═══ Given data ═══

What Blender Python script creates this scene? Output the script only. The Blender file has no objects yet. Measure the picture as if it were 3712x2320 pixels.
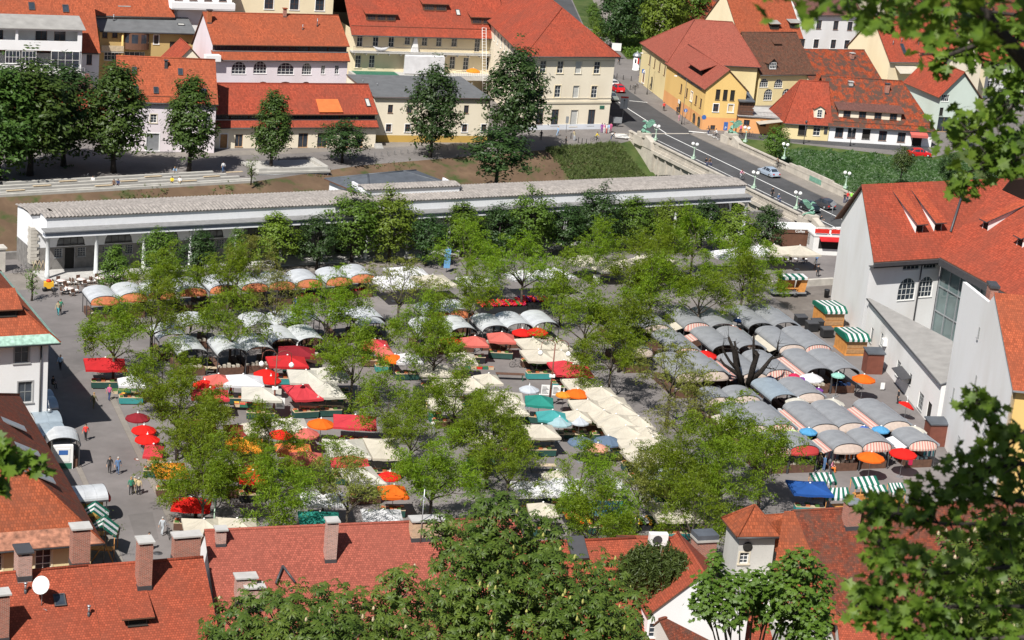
import bpy, math, random
import numpy as np
from mathutils import Vector, Matrix
R = math.radians
rnd = random.Random(11)
sc = bpy.context.scene
COL = sc.collection
# ---------------------------------------------------------------- camera (solved from the verticals, people and kerbs in the photograph)
FPX, PW, PH, CZ = 7600.0, 3712.0, 2320.0, 74.0
PIT, ROL = R(17.0), R(5.5)
FWD = Vector((0, math.cos(PIT), -math.sin(PIT)))
_r = Vector((1, 0, 0)); _u = Vector((0, math.sin(PIT), math.cos(PIT)))
RGT = _r*math.cos(ROL)+_u*math.sin(ROL); UPV = -_r*math.sin(ROL)+_u*math.cos(ROL)
CAM = Vector((0, 0, CZ))
def ray(p): return FWD+RGT*((p[0]-PW/2)/FPX)-UPV*((p[1]-PH/2)/FPX)
def G(p, z=0.0):                       # a surveyed point of the photograph -> the place it stands at height z
    d = ray(p); return CAM+d*((z-CZ)/d.z)
def GP(p, o, n):                       # ... on a vertical plane through o with normal n
    d = ray(p); return CAM+d*((o-CAM).dot(n)/d.dot(n))
def GD(p, dist): d = ray(p); return CAM+d*dist
def T(c, r, x, y): return (928*c+x/2.607, 580*r+y/2.607)
def w1(x, y): return (2200+x/2, 1050+y/2)
def w2(x, y): return (250+x/2, 850+y/2)
def w3(x, y): return (1200+x/2, 850+y/2)
def w4(x, y): return (300+x/2, 1300+y/2)
def w5(x, y): return (1400+x/2, 1300+y/2)
def ov(x, y): return (x*1.5345, y*1.5345)
def dirv(a): return Vector((math.cos(R(a)), math.sin(R(a)), 0))
def ang(a, b): return math.degrees(math.atan2(b.y-a.y, b.x-a.x))
# ---------------------------------------------------------------- materials
MATS = {}
def srgb(r, g, b):
    f = lambda c: (c/12.92 if c <= .04045 else ((c+.055)/1.055)**2.4)
    return (f(r/255), f(g/255), f(b/255))
def newmat(key):
    m = bpy.data.materials.new(key); m.use_nodes = True; MATS[key] = m
    nt = m.node_tree; b = nt.nodes['Principled BSDF']
    return m, nt, b
def N(nt, t, **kw):
    n = nt.nodes.new(t)
    for k, v in kw.items():
        if k in n.inputs: n.inputs[k].default_value = v
        else: setattr(n, k, v)
    return n
def L(nt, a, b): nt.links.new(a, b)
def mix(nt, fac, a, b):
    n = nt.nodes.new('ShaderNodeMix'); n.data_type = 'RGBA'
    for s, v in ((0, fac), (6, a), (7, b)):
        if hasattr(v, 'is_linked'): L(nt, v, n.inputs[s])
        else: n.inputs[s].default_value = v if s == 0 else (*v[:3], 1)
    return n.outputs[2]
def noise(nt, scale, detail=3.0, coord='Object', rough=.55):
    tc = N(nt, 'ShaderNodeTexCoord'); n = N(nt, 'ShaderNodeTexNoise')
    n.inputs['Scale'].default_value = scale; n.inputs['Detail'].default_value = detail; n.inputs['Roughness'].default_value = rough
    L(nt, tc.outputs[coord], n.inputs['Vector']); return n.outputs['Fac']
def ramp(nt, fac, lo, hi):
    n = N(nt, 'ShaderNodeMapRange'); n.inputs[1].default_value = lo; n.inputs[2].default_value = hi
    L(nt, fac, n.inputs[0]); return n.outputs[0]
def sc3(c, k): return tuple(min(1, max(0, v*k)) for v in c)
def plain(key, c, rough=.75, var=.12, scale=1.5, metal=0.0, bump=0.0, bscale=20, spec=None):
    m, nt, b = newmat(key)
    f = ramp(nt, noise(nt, scale, 5), .3, .7)
    L(nt, mix(nt, f, sc3(c, 1-var), sc3(c, 1+var)), b.inputs['Base Color'])
    b.inputs['Roughness'].default_value = rough; b.inputs['Metallic'].default_value = metal
    if spec is not None: b.inputs['Specular IOR Level'].default_value = spec
    if bump:
        bp = N(nt, 'ShaderNodeBump'); bp.inputs['Strength'].default_value = bump; bp.inputs['Distance'].default_value = .03
        L(nt, noise(nt, bscale, 3), bp.inputs['Height']); L(nt, bp.outputs[0], b.inputs['Normal'])
    return m
def plaster(key, c, dirt=.12):
    m, nt, b = newmat(key)
    tc = N(nt, 'ShaderNodeTexCoord'); mp = N(nt, 'ShaderNodeMapping'); mp.inputs['Scale'].default_value = (.22, .22, .09); L(nt, tc.outputs['Object'], mp.inputs[0])
    ns = N(nt, 'ShaderNodeTexNoise'); ns.inputs['Scale'].default_value = 1.0; ns.inputs['Detail'].default_value = 7; L(nt, mp.outputs[0], ns.inputs['Vector'])
    f = ramp(nt, ns.outputs['Fac'], .45, .85)
    c1 = mix(nt, f, c, sc3((c[0]*.97, c[1]*.94, c[2]*.9), 1-dirt))
    f2 = ramp(nt, noise(nt, 6, 4), .55, .8)
    L(nt, mix(nt, f2, c1, sc3(c, 1-dirt*.7)), b.inputs['Base Color'])
    b.inputs['Roughness'].default_value = .9; b.inputs['Specular IOR Level'].default_value = .2
    return m
def tiles(key, c, alt, amount=.25, pscale=.5, course=.33, width=.22, lo=.42, hi=.62, speck=.27):
    """clay tile roof: brick-laid courses, per-tile tint, weathered patches"""
    m, nt, b = newmat(key)
    tc = N(nt, 'ShaderNodeTexCoord')
    br = N(nt, 'ShaderNodeTexBrick'); L(nt, tc.outputs['UV'], br.inputs['Vector'])
    br.inputs['Scale'].default_value = 1; br.inputs['Brick Width'].default_value = width; br.inputs['Row Height'].default_value = course
    br.inputs['Mortar Size'].default_value = .022; br.inputs['Mortar Smooth'].default_value = .4; br.inputs['Bias'].default_value = 0
    br.inputs['Color1'].default_value = (*sc3(c, 1-speck), 1); br.inputs['Color2'].default_value = (*sc3(c, 1+speck), 1)
    br.inputs['Mortar'].default_value = (*sc3(c, .62), 1)
    n1 = noise(nt, pscale, 8, rough=.68); f = ramp(nt, n1, lo, hi)
    fm = N(nt, 'ShaderNodeMath'); fm.operation = 'MULTIPLY'; fm.inputs[1].default_value = amount; L(nt, f, fm.inputs[0])
    c2 = mix(nt, fm.outputs[0], br.outputs['Color'], alt)
    f3 = ramp(nt, noise(nt, 7, 5, rough=.7), .6, .78)
    fm3 = N(nt, 'ShaderNodeMath'); fm3.operation = 'MULTIPLY'; fm3.inputs[1].default_value = .35*amount+.08; L(nt, f3, fm3.inputs[0])
    L(nt, mix(nt, fm3.outputs[0], c2, sc3(alt, .6)), b.inputs['Base Color'])
    bp = N(nt, 'ShaderNodeBump'); bp.inputs['Strength'].default_value = .5; bp.inputs['Distance'].default_value = .03
    L(nt, br.outputs['Fac'], bp.inputs['Height']); bp.invert = True
    L(nt, bp.outputs[0], b.inputs['Normal'])
    b.inputs['Roughness'].default_value = .82; b.inputs['Specular IOR Level'].default_value = .25
    return m
def brick(key, c, mortar, w=.28, h=.09):
    m, nt, b = newmat(key)
    tc = N(nt, 'ShaderNodeTexCoord'); br = N(nt, 'ShaderNodeTexBrick'); L(nt, tc.outputs['UV'], br.inputs['Vector'])
    br.inputs['Scale'].default_value = 1; br.inputs['Brick Width'].default_value = w; br.inputs['Row Height'].default_value = h
    br.inputs['Mortar Size'].default_value = .012
    br.inputs['Color1'].default_value = (*sc3(c, .75), 1); br.inputs['Color2'].default_value = (*sc3(c, 1.25), 1); br.inputs['Mortar'].default_value = (*mortar, 1)
    L(nt, br.outputs['Color'], b.inputs['Base Color']); b.inputs['Roughness'].default_value = .9
    return m
def stripes(key, a, c, period, axis=0, duty=.5, rough=.8):
    m, nt, b = newmat(key)
    tc = N(nt, 'ShaderNodeTexCoord'); sp = N(nt, 'ShaderNodeSeparateXYZ'); L(nt, tc.outputs['UV'], sp.inputs[0])
    d = N(nt, 'ShaderNodeMath'); d.operation = 'DIVIDE'; d.inputs[1].default_value = period; L(nt, sp.outputs[axis], d.inputs[0])
    fr = N(nt, 'ShaderNodeMath'); fr.operation = 'FRACT'; L(nt, d.outputs[0], fr.inputs[0])
    g = N(nt, 'ShaderNodeMath'); g.operation = 'GREATER_THAN'; g.inputs[1].default_value = duty; L(nt, fr.outputs[0], g.inputs[0])
    L(nt, mix(nt, g.outputs[0], a, c), b.inputs['Base Color']); b.inputs['Roughness'].default_value = rough
    return m
def cloth(key, c, thru=.25):
    m, nt, b = newmat(key)
    f = ramp(nt, noise(nt, 1.1, 5), .3, .7)
    cc = mix(nt, f, sc3(c, .88), sc3(c, 1.06))
    L(nt, cc, b.inputs['Base Color']); b.inputs['Roughness'].default_value = .85; b.inputs['Specular IOR Level'].default_value = .2
    tr = N(nt, 'ShaderNodeBsdfTranslucent'); L(nt, cc, tr.inputs['Color'])
    mx = N(nt, 'ShaderNodeMixShader'); mx.inputs[0].default_value = thru
    L(nt, b.outputs[0], mx.inputs[1]); L(nt, tr.outputs[0], mx.inputs[2])
    L(nt, mx.outputs[0], nt.nodes['Material Output'].inputs['Surface'])
    return m
def leafmat(key, a, c, scale=.9, thru=.35, spec=.35):
    m, nt, b = newmat(key)
    oi = N(nt, 'ShaderNodeObjectInfo')
    f = ramp(nt, noise(nt, scale, 4), .32, .68)
    cc = mix(nt, f, a, c)
    f2 = ramp(nt, noise(nt, 9, 2), .35, .75)
    c2 = mix(nt, f2, cc, sc3(a, .75))
    hs = N(nt, 'ShaderNodeHueSaturation'); L(nt, c2, hs.inputs['Color'])
    mr = N(nt, 'ShaderNodeMapRange'); mr.inputs[3].default_value = .8; mr.inputs[4].default_value = 1.15; L(nt, oi.outputs['Random'], mr.inputs[0]); L(nt, mr.outputs[0], hs.inputs['Value'])
    mh = N(nt, 'ShaderNodeMapRange'); mh.inputs[3].default_value = .487; mh.inputs[4].default_value = .51; L(nt, oi.outputs['Random'], mh.inputs[0]); L(nt, mh.outputs[0], hs.inputs['Hue'])
    L(nt, hs.outputs[0], b.inputs['Base Color']); b.inputs['Roughness'].default_value = .5; b.inputs['Specular IOR Level'].default_value = spec
    tr = N(nt, 'ShaderNodeBsdfTranslucent'); hb = N(nt, 'ShaderNodeHueSaturation'); hb.inputs['Value'].default_value = 1.3; hb.inputs['Hue'].default_value = .488
    L(nt, hs.outputs[0], hb.inputs['Color']); L(nt, hb.outputs[0], tr.inputs['Color'])
    mx = N(nt, 'ShaderNodeMixShader'); mx.inputs[0].default_value = thru
    L(nt, b.outputs[0], mx.inputs[1]); L(nt, tr.outputs[0], mx.inputs[2])
    L(nt, mx.outputs[0], nt.nodes['Material Output'].inputs['Surface'])
    return m
M = MATS
# roofs
tiles('roof_orange', (.36, .086, .037), (.24, .07, .036), .55, pscale=.22)
tiles('roof_red', (.34, .064, .033), (.2, .055, .034), .55, pscale=.22)
tiles('roof_salmon', (.32, .086, .058), (.27, .08, .055), .5, pscale=.25, course=.19, width=.2)
tiles('roof_near', (.32, .07, .035), (.2, .06, .036), .45, course=.19, width=.2)
tiles('roof_pale', (.30, .075, .03), (.17, .06, .035), .55)
tiles('roof_brown', (.2, .048, .024), (.08, .05, .038), .8, pscale=1.1, speck=.4, course=.2, width=.2)
tiles('roof_dark', (.11, .055, .036), (.22, .055, .024), .5, pscale=1.6, speck=.3, lo=.5, hi=.7)
tiles('roof_mottled', (.29, .056, .02), (.075, .05, .038), .95, pscale=.75, speck=.35, lo=.44, hi=.56)
tiles('roof_brownplain', (.15, .068, .055), (.11, .06, .052), .5)
plain('roof_felt', (.12, .125, .13), .9, .15, .8)
plain('roof_slate', (.085, .095, .11), .6, .2, 1.0)
plain('roof_lean', (.29, .28, .265), .9, .14, .7)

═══

# Task
Collect each line holding the string "scene".

# Full response
What Blender Python script creates this scene? Output the script only. The Blender file has no objects yet. Measure the picture as if it were 3712x2320 pixels.
sc = bpy.context.scene